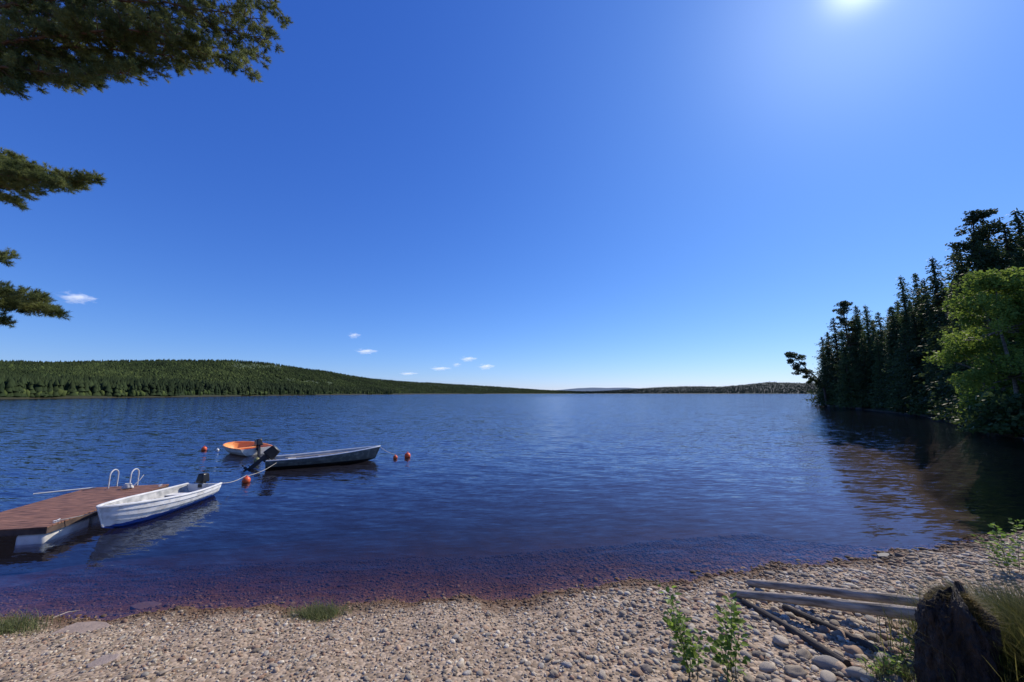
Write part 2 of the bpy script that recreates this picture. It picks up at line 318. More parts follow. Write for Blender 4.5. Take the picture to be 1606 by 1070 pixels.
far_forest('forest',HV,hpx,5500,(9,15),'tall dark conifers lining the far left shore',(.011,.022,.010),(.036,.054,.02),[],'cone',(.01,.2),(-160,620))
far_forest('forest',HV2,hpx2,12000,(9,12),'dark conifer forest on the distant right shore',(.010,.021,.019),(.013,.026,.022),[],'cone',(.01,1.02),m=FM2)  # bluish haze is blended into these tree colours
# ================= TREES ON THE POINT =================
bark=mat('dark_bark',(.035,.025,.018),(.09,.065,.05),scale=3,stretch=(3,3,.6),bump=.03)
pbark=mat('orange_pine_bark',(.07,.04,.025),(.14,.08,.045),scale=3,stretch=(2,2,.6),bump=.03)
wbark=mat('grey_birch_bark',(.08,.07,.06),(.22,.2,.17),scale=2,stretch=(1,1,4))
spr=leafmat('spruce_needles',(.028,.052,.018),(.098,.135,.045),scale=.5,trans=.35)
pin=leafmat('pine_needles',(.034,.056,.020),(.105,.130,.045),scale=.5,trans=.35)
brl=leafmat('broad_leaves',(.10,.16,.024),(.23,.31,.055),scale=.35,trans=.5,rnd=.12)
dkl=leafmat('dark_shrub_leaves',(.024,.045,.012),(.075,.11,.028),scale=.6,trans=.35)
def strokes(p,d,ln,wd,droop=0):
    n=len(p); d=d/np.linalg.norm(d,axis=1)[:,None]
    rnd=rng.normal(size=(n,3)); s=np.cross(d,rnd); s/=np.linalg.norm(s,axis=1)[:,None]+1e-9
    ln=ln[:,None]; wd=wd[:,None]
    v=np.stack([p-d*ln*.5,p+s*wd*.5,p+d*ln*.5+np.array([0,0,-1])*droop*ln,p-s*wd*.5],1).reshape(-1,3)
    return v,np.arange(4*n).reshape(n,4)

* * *

» **Aim of the exercise**
Copy each line above that contains the string "cone".

» **Exercise answer**
far_forest('forest',HV,hpx,5500,(9,15),'tall dark conifers lining the far left shore',(.011,.022,.010),(.036,.054,.02),[],'cone',(.01,.2),(-160,620))
far_forest('forest',HV2,hpx2,12000,(9,12),'dark conifer forest on the distant right shore',(.010,.021,.019),(.013,.026,.022),[],'cone',(.01,1.02),m=FM2)  # bluish haze is blended into these tree colours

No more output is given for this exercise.